The whole Tor model relies on a mass effect. Tor ensures privacy (to some extent) and confidentiality of connections only as long as there are not "too many" rogue nodes. In the mix network theory, when you use a chain of Tor nodes, your privacy is maintained as long as one node is honest. In fact, because encryption leaks data length and because the user wants a low latency, traffic analysis works well against Tor, so Tor breaks down once the ratio of bad-to-good nodes exceeds a rather small proportion, say 10% or 20% (this value is a complete guesstimate of mine).
The same can be said about reliability. The Internet is, on the whole, resilient to bad links (after all, it was initially designed to resist nuclear attacks), but punch sufficiently many holes in it and it will break down. Tor is like an Internet reduced to the Tor nodes: take down sufficiently many, and the network ceases to work properly.
The two things which prevent various governmental agencies (from various governments) from destroying Tor that way are the following:
Such disruption lasts only as long as the "bad" nodes remain active and act badly. Thus, this is a continuous expense. Government budgets being what they are, agencies don't like solutions which imply spending with no foreseeable end.
Disruption is an active attack, thus subject to exposure. Spy agencies abhor risks of exposure. Being caught in the act is the worst sin of a spy. So this disruption plan looks not to be worth the effort: disruption of Tor is not an attractive enough goal to be pursued relentlessly, if the cost is being exposed as people who want to disrupt Tor.

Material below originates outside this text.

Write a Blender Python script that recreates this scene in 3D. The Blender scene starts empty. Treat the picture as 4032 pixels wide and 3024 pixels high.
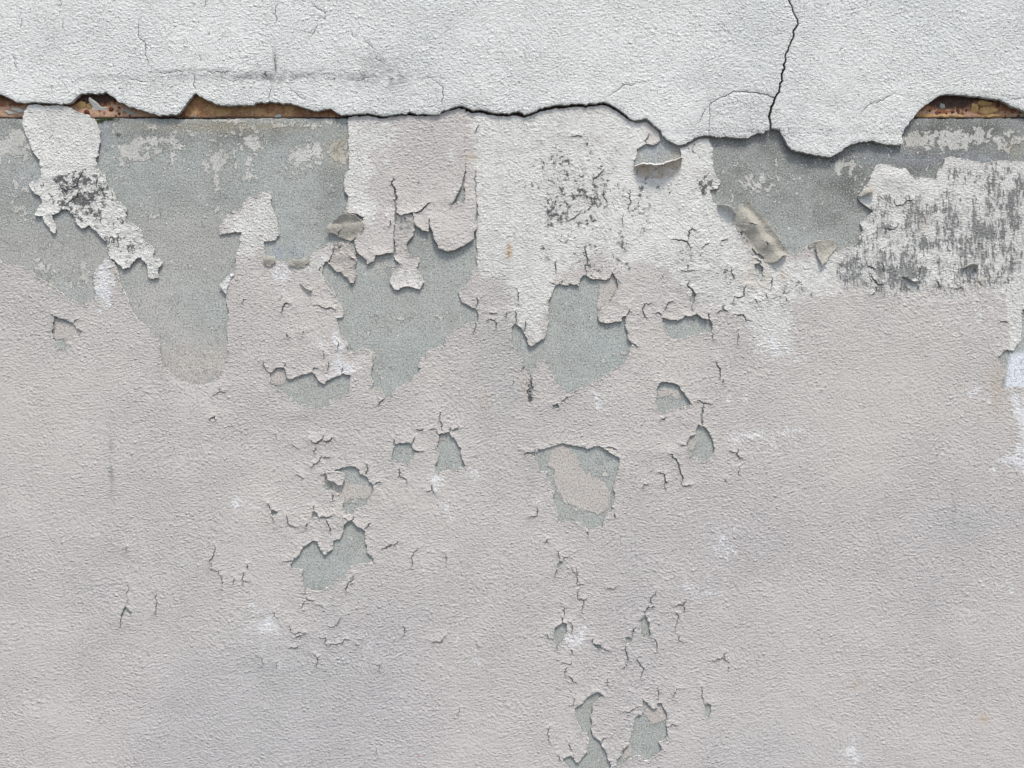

In fact, from the point of view of an agency, it is probably much better to keep Tor running and have some nodes which follow the protocol faithfully: at least it allows for traffic analysis and, in particular, building a list of people who use Tor (since Tor implies extra latency, thus degrades user experience, most people who "do not have anything to hide" will simply not use Tor, which kinda defeats the whole concept).